_Collected material_.

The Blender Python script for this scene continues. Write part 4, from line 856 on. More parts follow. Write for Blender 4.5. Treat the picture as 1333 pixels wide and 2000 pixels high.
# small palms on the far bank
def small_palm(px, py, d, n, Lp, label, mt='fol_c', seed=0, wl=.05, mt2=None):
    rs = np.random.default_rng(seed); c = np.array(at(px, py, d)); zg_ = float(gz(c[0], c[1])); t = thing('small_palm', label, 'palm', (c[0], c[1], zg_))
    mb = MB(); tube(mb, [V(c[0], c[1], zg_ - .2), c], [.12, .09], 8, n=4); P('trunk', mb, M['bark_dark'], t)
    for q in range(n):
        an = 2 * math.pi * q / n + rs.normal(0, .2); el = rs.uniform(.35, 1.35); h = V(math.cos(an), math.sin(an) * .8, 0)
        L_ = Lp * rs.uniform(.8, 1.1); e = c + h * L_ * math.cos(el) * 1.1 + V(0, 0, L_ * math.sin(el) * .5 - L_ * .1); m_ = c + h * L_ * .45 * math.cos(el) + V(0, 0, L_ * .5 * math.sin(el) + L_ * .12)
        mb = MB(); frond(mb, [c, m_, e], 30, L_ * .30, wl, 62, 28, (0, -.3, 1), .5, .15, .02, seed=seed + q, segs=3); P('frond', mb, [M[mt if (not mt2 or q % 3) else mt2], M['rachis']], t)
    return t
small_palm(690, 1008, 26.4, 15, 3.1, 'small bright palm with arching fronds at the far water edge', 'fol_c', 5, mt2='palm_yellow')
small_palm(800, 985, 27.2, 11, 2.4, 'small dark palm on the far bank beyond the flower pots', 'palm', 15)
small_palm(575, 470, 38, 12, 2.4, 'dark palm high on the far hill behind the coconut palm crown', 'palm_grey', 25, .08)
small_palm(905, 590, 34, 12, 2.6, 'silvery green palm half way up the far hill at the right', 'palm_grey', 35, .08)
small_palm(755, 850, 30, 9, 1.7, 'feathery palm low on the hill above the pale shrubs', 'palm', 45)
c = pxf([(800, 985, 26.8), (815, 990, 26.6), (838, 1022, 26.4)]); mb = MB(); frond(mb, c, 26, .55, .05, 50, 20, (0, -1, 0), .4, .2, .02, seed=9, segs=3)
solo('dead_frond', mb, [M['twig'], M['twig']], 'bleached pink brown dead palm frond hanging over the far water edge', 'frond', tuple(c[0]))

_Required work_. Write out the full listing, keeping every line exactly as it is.

_Solution to this exercise_.
The Blender Python script for this scene continues. Write part 4, from line 856 on. More parts follow. Write for Blender 4.5. Treat the picture as 1333 pixels wide and 2000 pixels high.
# small palms on the far bank
def small_palm(px, py, d, n, Lp, label, mt='fol_c', seed=0, wl=.05, mt2=None):
    rs = np.random.default_rng(seed); c = np.array(at(px, py, d)); zg_ = float(gz(c[0], c[1])); t = thing('small_palm', label, 'palm', (c[0], c[1], zg_))
    mb = MB(); tube(mb, [V(c[0], c[1], zg_ - .2), c], [.12, .09], 8, n=4); P('trunk', mb, M['bark_dark'], t)
    for q in range(n):
        an = 2 * math.pi * q / n + rs.normal(0, .2); el = rs.uniform(.35, 1.35); h = V(math.cos(an), math.sin(an) * .8, 0)
        L_ = Lp * rs.uniform(.8, 1.1); e = c + h * L_ * math.cos(el) * 1.1 + V(0, 0, L_ * math.sin(el) * .5 - L_ * .1); m_ = c + h * L_ * .45 * math.cos(el) + V(0, 0, L_ * .5 * math.sin(el) + L_ * .12)
        mb = MB(); frond(mb, [c, m_, e], 30, L_ * .30, wl, 62, 28, (0, -.3, 1), .5, .15, .02, seed=seed + q, segs=3); P('frond', mb, [M[mt if (not mt2 or q % 3) else mt2], M['rachis']], t)
    return t
small_palm(690, 1008, 26.4, 15, 3.1, 'small bright palm with arching fronds at the far water edge', 'fol_c', 5, mt2='palm_yellow')
small_palm(800, 985, 27.2, 11, 2.4, 'small dark palm on the far bank beyond the flower pots', 'palm', 15)
small_palm(575, 470, 38, 12, 2.4, 'dark palm high on the far hill behind the coconut palm crown', 'palm_grey', 25, .08)
small_palm(905, 590, 34, 12, 2.6, 'silvery green palm half way up the far hill at the right', 'palm_grey', 35, .08)
small_palm(755, 850, 30, 9, 1.7, 'feathery palm low on the hill above the pale shrubs', 'palm', 45)
c = pxf([(800, 985, 26.8), (815, 990, 26.6), (838, 1022, 26.4)]); mb = MB(); frond(mb, c, 26, .55, .05, 50, 20, (0, -1, 0), .4, .2, .02, seed=9, segs=3)
solo('dead_frond', mb, [M['twig'], M['twig']], 'bleached pink brown dead palm frond hanging over the far water edge', 'frond', tuple(c[0]))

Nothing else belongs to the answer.